Friday, July 22, 2011

Defining the topfreedom debate (Feb. 11, 2008)

Current mood: enlightened

In a blog post from a few months ago, I briefly mentioned topfreedom, the concept by which any female can strip to the waist in any location where a male may do so, without being arrested. While I only became aware of this late last year, I've read many arguments both for and against in the time since. Typically those who want it feel it is discriminatory for men to have a freedom women do not (even men did not have this freedom in the U.S. until the 1930s), while those against it believe the sight of female breasts, or portions thereof, will corrupt the morals of minors and lead to sexual wantonness. Many, many other side issues enter into it as well, on both sides.
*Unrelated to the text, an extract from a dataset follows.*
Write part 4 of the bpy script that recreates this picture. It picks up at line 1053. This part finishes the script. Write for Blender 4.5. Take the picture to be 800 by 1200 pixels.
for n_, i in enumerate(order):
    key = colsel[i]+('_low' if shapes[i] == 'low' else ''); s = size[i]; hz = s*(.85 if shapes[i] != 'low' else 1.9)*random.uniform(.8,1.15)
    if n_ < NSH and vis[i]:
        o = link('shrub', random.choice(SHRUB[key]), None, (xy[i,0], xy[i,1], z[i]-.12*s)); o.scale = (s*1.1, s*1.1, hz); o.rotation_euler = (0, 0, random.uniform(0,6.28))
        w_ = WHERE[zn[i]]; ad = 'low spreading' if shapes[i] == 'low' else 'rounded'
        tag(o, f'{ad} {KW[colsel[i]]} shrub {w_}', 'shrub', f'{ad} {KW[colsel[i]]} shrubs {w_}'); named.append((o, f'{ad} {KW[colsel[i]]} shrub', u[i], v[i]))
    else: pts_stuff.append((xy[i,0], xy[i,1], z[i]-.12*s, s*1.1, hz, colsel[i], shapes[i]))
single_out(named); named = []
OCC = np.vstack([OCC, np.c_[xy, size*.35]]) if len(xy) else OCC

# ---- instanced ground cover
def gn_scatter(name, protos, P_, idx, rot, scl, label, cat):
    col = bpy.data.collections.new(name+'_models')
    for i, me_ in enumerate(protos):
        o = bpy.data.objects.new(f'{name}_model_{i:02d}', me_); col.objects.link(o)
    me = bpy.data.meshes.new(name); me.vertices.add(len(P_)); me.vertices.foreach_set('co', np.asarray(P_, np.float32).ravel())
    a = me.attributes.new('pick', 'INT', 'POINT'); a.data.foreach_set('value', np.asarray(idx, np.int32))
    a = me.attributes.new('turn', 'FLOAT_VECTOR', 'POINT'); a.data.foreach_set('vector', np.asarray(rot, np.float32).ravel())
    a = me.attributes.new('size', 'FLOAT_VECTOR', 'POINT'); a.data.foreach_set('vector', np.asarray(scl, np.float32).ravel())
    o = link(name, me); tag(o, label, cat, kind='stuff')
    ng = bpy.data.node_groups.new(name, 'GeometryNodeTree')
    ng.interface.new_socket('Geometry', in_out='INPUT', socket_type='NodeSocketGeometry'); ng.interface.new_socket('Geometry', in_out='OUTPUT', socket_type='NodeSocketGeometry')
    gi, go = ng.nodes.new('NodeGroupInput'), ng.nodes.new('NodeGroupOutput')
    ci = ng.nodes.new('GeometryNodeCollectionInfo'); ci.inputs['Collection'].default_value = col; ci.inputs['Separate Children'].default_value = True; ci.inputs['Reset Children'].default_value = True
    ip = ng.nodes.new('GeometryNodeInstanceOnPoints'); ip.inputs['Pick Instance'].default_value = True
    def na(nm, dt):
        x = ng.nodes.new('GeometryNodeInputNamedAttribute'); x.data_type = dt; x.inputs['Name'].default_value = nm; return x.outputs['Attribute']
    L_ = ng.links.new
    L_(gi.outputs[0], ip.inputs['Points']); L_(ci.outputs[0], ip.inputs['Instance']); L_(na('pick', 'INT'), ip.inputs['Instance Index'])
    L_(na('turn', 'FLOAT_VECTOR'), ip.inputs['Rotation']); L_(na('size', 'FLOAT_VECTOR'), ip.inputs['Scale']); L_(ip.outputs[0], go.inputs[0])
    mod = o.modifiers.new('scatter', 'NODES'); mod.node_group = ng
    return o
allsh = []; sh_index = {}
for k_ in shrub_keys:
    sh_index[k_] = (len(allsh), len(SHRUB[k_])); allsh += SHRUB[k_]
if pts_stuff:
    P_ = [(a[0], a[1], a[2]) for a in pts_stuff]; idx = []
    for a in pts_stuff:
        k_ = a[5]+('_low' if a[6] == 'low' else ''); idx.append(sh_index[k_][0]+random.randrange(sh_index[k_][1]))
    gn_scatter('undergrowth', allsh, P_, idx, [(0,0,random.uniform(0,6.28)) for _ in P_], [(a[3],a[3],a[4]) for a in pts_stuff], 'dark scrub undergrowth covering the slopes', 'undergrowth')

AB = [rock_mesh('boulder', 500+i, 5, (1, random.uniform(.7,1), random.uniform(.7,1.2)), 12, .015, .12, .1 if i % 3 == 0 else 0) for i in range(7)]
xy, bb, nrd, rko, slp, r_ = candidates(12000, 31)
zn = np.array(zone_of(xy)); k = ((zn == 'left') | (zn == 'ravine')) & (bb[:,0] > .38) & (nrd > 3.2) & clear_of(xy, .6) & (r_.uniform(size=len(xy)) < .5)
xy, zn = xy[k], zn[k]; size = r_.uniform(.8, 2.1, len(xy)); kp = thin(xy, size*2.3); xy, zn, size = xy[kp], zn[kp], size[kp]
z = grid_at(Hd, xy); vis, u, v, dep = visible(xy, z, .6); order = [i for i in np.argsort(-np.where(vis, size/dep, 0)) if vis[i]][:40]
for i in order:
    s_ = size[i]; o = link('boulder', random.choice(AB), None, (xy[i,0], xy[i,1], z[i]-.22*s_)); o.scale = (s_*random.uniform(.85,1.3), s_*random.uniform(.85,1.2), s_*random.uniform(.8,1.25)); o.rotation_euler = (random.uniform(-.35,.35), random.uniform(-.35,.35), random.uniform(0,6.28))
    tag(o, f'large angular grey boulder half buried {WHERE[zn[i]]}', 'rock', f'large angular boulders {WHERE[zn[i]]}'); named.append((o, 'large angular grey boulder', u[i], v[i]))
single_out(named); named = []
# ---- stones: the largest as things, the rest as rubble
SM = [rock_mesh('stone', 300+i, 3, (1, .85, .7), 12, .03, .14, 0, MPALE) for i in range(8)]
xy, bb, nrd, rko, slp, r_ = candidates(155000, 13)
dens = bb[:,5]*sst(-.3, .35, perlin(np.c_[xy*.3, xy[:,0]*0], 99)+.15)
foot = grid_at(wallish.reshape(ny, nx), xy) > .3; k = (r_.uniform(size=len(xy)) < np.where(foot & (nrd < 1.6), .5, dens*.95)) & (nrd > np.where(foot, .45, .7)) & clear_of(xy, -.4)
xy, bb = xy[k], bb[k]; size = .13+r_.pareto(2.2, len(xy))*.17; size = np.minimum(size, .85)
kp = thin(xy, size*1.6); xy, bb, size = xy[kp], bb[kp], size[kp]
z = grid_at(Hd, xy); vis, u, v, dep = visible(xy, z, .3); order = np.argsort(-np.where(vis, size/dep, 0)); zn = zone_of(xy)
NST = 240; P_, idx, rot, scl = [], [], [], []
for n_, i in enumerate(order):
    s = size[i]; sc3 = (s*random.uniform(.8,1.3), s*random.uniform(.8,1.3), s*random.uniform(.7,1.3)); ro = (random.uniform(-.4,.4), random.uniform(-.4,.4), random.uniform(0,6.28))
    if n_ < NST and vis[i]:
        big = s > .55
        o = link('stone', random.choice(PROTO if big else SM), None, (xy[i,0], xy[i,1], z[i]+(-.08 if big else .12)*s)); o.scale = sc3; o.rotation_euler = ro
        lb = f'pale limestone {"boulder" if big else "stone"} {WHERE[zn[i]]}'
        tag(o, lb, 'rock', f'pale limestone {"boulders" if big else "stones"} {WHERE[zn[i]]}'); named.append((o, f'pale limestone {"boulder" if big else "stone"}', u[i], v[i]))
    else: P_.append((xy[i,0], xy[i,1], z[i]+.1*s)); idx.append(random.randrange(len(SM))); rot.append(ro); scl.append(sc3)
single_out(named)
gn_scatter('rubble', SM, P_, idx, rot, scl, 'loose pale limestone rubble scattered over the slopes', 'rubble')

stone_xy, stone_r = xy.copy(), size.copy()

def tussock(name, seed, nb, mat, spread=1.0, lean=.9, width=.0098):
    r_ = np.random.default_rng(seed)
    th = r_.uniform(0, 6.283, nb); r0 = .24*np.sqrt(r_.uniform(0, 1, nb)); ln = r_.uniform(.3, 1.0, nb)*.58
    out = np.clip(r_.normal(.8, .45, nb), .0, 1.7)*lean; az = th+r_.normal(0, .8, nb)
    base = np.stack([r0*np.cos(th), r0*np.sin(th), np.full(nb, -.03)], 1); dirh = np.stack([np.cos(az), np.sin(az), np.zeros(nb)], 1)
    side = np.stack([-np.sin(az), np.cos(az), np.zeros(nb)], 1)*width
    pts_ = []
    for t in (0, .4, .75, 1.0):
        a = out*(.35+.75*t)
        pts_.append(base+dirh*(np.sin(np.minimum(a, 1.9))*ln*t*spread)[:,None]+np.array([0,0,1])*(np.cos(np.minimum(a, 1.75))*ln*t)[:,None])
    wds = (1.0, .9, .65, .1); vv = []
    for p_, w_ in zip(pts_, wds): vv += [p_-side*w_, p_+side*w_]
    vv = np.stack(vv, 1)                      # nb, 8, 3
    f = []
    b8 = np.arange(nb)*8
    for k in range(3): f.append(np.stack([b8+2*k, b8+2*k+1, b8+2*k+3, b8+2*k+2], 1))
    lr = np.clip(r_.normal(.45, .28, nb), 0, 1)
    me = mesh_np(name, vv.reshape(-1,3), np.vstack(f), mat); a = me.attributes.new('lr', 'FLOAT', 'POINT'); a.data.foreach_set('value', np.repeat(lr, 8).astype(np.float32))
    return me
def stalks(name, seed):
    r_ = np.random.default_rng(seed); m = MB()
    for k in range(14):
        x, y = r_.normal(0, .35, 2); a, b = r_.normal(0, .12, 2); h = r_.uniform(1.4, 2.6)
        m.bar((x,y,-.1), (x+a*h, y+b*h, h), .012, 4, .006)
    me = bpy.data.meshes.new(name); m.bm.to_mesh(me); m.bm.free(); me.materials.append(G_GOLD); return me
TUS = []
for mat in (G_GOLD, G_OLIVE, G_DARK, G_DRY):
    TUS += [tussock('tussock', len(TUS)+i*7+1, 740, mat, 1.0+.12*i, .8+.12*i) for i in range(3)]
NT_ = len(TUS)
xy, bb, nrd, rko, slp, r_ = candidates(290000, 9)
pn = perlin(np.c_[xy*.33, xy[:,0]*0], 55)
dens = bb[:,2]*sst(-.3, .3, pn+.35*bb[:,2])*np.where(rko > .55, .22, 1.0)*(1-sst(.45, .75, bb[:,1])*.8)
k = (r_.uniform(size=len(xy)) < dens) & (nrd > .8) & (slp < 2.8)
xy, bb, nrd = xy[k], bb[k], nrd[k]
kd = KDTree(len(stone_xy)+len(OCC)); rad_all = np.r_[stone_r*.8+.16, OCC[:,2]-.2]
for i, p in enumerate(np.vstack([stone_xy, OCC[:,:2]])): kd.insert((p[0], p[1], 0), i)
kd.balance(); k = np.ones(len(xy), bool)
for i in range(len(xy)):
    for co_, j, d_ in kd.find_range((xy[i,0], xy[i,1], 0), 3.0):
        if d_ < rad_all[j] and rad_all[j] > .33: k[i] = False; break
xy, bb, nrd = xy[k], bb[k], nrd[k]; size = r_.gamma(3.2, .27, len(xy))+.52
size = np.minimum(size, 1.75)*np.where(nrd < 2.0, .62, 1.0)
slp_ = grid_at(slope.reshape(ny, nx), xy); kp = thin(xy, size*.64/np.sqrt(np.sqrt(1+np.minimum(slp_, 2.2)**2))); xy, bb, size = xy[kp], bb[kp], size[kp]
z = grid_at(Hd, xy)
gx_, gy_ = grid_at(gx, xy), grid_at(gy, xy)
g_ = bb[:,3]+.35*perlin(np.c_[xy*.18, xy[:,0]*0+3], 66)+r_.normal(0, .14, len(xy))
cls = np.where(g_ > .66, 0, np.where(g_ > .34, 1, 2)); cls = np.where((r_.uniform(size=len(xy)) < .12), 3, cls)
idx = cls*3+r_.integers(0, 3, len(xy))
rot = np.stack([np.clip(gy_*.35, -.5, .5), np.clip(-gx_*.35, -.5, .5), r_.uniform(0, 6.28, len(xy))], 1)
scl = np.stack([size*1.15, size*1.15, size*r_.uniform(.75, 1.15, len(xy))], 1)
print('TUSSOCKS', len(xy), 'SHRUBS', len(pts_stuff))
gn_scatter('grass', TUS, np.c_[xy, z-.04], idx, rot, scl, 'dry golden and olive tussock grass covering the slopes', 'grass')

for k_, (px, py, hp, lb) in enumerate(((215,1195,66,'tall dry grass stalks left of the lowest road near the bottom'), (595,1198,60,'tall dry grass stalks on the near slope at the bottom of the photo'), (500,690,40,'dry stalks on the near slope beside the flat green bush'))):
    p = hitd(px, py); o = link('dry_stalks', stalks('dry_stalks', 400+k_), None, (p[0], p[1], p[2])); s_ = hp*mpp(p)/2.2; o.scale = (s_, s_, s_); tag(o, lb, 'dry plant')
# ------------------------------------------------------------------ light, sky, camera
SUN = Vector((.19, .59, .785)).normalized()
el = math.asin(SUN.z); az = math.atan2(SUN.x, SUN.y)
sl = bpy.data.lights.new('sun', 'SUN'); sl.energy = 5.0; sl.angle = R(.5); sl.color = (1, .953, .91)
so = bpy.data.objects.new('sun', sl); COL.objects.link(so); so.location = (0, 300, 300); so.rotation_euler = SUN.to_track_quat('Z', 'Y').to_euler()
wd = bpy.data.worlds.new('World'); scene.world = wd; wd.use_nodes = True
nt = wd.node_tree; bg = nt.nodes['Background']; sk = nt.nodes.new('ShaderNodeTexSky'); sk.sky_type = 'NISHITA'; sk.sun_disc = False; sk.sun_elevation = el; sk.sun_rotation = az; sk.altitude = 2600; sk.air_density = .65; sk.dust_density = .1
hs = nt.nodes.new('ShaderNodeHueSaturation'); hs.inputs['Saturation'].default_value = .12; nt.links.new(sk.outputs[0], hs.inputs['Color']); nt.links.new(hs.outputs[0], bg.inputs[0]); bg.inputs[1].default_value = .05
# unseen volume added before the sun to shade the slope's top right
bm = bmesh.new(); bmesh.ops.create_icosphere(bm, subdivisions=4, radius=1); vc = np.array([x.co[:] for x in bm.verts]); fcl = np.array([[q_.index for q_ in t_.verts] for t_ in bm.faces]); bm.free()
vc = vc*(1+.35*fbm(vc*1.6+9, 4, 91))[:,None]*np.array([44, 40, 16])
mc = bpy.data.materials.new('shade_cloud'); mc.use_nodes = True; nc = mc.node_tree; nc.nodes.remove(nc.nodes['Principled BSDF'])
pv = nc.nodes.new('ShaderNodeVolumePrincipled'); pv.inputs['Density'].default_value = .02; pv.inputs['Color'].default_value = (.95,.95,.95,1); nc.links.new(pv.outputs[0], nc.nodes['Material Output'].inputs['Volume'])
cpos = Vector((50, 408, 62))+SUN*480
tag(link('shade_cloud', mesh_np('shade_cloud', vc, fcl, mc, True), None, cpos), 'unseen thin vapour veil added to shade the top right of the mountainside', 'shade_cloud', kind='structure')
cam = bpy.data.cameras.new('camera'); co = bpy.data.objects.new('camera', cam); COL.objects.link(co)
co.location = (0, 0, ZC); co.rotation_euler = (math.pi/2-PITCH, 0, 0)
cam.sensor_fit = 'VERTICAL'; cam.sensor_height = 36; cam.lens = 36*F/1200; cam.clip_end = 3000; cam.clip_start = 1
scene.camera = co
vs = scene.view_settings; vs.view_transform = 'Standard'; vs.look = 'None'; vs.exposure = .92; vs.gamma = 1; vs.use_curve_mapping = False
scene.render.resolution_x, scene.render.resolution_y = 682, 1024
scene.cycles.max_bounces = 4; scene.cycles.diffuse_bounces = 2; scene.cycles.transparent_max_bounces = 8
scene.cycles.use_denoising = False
My point here is not to take sides (though I have), nor to convince anyone else to take a side (though you may already have), but merely to focus the discussion. What IS this debate about, really? What is it NOT about?

What the debate IS about:
* Criminality. Women's bodies are not criminal, any more than men's are, but that's not what many U.S. state laws say.
* Choice. Men can wear shirts, or not. Women have no such choice.
* Commerce. Businesses make money selling women's bodies. If breasts were routinely visible, what would do the selling?
* Empowerment. Women who dare to go topfree are solidly in control of themselves, and thus least likely to appear weak and victimizable.

What the debate is NOT about:
* Nudity. Bare-breasted women are not nude. They have pants on, or at least a swimsuit bottom. Is a shirtless man nude?
* Hygiene. Assuming she has taken a shower recently, a topfree woman is not dirty. Same goes for any such man.
* Genitalia. Breasts are not genitalia. Swimsuit bottoms cover genitalia in both genders.
* Breastfeeding. Though closely related, that is a separate discussion.

Another important distinction: Topfree vs. Topless. Topless is women at strip clubs earning money for taking clothes off in front of a predominantly male audience. That is entirely off topic. Topfree is about going out to walk the dog, lie in the sun, or go swimming in a public pool, that sort of thing, sans a top. Other people present are irrelevant.

Some topics require more than a sentence. Sexual intent, for instance. Women determine whether they are being sexual, and when, and where, and with whom. A topfree woman taking the dog for a walk or reading a book in a chair at poolside is not being sexual. It is NOT in the eye of the beholder. Any such response in said beholder is the responsibility of the beholder, not the woman, and we already have rules that deal with that (assault, battery, stalking, terroristic threats, etc.). If the woman IS acting intentionally in a manner to stimulate a sexual response, that has nothing to do with whether she is wearing a top. Therefore, sexual intent is off-topic, and must be left out of the discussion.

More on the criminality aspect. In some locales, state law concerning indecent exposure is closely tied to those concerning sexual predation. Pennsylvania is one of them (18 Sec 3127 [may have to page down to 3127],and Ch. 31 in general), Thus, as I currently understand it (IANAL), if a woman goes out to walk her dog wearing only a pair of jeans, she could be forever forbidden from setting foot on public school property. If her voting district is in a public school, as mine is, that even further extends the reach of this discrimination.

Obscenity often comes up. Opponents of the idea believe the very sight of breast skin is obscene. Unfortunately for all, this is a subjective term, and we could spend all day arguing why X is obscene but Y is not, and still have no resolution. So that we can have a reasonable discussion at all, then, the discussion must declare off-topic all matters which are purely subjective. Morality is another. So is public acceptance. So is attractiveness. These may matter, but not in an objective discussion.

As I said, many other important topics come into play, some of them plausible ramifications of both the status quo and topfreedom. It's too much to get into here. All I wish at this point is to raise the issue, direct the discussion to just the relevant points, and plead for people to keep an open mind. Here in culturally backward suburban Pittsburgh, we're not even starting to get started on this yet. But we will. This isn't the first curve that I've been ahead of.


bus15237 said...

"If a man may, so may a woman. If a woman may not, neither may a man." That's what this matter is about.

bus15237 said...

Stuart Strickland
From another board: The simple New Zealand indecent exposure law:

Summary Offenses Act
27. Indecent exposure—
(1) Every person is liable to imprisonment for a term not exceeding 3 months or a fine not exceeding [$2,000] who, in or within view of any public place, intentionally and obscenely exposes any part of his or her genitals.
(2) It is a defence in a prosecution under this section if the defendant proves that he or she had reasonable grounds for believing that he or she would not be observed.

Sounds simple enough. Flashing and streaking are verboten. You have to wear something on the bottom. Breasts are not genitalia. Otherwise pretty much anything goes.